- _What you are asked to do_
Can you find the lines of the listing that include "loft" and copy every one?
___ Source excerpt ___
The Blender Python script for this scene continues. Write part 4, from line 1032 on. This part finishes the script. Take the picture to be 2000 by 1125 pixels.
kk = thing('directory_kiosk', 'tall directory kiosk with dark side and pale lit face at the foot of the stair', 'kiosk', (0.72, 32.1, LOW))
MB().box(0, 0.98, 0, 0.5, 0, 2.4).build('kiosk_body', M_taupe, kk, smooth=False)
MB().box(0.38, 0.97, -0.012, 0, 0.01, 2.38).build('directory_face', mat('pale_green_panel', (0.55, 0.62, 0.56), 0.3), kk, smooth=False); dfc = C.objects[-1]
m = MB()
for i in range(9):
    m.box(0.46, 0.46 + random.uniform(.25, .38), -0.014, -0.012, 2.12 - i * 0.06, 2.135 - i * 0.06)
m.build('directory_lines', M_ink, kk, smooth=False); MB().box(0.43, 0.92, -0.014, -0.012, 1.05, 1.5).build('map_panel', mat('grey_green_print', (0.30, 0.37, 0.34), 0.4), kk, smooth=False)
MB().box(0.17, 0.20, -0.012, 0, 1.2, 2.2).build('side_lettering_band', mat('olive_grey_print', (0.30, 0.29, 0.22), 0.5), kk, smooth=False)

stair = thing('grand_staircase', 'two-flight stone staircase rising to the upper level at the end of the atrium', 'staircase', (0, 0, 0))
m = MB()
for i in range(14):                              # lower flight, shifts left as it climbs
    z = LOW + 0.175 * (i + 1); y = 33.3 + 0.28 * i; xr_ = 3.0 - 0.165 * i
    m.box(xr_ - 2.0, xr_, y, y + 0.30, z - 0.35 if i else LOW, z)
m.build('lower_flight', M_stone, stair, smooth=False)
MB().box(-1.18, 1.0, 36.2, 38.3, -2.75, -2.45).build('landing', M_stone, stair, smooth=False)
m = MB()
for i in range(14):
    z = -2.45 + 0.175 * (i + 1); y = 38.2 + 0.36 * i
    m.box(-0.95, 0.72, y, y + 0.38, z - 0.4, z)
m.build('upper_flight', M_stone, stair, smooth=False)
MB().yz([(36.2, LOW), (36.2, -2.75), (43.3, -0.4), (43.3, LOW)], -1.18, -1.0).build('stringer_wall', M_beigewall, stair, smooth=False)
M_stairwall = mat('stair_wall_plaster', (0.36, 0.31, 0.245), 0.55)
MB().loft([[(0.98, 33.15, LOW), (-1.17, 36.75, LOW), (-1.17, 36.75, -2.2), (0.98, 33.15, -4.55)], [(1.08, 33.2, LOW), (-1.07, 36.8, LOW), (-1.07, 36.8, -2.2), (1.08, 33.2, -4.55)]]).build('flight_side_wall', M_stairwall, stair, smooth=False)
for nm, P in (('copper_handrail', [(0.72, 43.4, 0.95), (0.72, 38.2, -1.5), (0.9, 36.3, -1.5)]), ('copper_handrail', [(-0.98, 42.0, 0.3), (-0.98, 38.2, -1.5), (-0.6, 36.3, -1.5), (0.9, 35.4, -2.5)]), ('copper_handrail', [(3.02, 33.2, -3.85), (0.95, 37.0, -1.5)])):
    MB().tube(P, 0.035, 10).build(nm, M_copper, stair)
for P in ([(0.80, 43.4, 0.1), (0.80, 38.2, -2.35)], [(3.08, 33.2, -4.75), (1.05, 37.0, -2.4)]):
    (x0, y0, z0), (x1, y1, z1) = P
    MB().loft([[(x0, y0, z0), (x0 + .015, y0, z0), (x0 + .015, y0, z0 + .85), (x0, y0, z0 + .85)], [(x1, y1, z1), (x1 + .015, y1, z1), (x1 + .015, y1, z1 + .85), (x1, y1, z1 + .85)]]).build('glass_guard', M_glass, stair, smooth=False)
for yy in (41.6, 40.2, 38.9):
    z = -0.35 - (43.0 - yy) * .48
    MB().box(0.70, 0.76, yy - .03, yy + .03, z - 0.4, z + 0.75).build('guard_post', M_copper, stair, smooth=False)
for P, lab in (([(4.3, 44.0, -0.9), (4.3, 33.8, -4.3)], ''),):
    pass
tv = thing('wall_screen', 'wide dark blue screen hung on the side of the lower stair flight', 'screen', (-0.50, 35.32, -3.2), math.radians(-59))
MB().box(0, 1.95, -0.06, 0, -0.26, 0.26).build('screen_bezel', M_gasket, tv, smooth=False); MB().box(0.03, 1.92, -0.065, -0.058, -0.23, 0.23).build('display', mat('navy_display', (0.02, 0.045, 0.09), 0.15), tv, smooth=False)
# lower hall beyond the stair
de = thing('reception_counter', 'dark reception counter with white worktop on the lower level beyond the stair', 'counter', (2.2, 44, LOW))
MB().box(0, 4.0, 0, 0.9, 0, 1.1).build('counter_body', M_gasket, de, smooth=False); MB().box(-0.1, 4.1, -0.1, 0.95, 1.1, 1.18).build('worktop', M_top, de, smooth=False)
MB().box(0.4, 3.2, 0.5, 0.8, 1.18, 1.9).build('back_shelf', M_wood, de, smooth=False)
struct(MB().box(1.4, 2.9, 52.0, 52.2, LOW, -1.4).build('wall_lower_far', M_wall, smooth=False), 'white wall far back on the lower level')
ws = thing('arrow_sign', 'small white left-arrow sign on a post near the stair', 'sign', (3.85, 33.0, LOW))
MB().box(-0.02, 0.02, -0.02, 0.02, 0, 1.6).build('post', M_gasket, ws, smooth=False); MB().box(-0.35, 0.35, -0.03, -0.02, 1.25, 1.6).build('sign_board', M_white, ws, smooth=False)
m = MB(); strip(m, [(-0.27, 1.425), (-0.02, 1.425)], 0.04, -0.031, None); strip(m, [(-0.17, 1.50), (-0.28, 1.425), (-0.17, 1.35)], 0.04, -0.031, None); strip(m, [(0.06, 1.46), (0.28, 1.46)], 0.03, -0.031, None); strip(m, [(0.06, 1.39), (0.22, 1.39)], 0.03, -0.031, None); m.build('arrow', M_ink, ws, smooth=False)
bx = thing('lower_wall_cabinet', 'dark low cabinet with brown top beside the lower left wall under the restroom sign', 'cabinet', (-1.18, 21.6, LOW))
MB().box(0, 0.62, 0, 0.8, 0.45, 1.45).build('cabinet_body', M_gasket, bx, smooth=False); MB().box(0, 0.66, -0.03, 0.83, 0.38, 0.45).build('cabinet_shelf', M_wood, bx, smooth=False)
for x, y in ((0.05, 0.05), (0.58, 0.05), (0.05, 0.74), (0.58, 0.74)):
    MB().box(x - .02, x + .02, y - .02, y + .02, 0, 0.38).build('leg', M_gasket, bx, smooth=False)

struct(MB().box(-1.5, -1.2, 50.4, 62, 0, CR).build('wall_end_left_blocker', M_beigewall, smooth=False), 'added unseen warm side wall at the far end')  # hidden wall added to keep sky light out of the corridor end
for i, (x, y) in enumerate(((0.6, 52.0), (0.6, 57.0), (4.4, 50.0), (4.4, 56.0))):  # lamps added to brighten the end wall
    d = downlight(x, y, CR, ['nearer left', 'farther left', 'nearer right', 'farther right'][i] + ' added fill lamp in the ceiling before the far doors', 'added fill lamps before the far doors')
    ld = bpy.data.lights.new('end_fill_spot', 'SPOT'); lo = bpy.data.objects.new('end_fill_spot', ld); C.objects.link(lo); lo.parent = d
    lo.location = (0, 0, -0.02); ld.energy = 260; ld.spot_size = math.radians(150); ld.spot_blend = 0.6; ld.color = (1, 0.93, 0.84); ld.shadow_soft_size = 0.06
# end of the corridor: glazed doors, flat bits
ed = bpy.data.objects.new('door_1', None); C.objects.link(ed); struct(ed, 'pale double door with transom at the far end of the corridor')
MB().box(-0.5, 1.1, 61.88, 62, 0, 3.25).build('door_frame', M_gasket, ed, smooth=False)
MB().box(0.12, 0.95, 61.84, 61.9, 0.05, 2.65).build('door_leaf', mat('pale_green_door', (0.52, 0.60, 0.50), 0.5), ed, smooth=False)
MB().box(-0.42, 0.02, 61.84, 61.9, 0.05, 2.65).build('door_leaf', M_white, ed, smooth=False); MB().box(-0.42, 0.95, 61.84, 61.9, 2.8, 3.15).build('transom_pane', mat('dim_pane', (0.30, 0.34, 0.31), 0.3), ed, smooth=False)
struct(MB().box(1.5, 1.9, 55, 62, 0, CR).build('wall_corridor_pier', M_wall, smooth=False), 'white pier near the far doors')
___
- _Final answer_
MB().loft([[(0.98, 33.15, LOW), (-1.17, 36.75, LOW), (-1.17, 36.75, -2.2), (0.98, 33.15, -4.55)], [(1.08, 33.2, LOW), (-1.07, 36.8, LOW), (-1.07, 36.8, -2.2), (1.08, 33.2, -4.55)]]).build('flight_side_wall', M_stairwall, stair, smooth=False)
    MB().loft([[(x0, y0, z0), (x0 + .015, y0, z0), (x0 + .015, y0, z0 + .85), (x0, y0, z0 + .85)], [(x1, y1, z1), (x1 + .015, y1, z1), (x1 + .015, y1, z1 + .85), (x1, y1, z1 + .85)]]).build('glass_guard', M_glass, stair, smooth=False)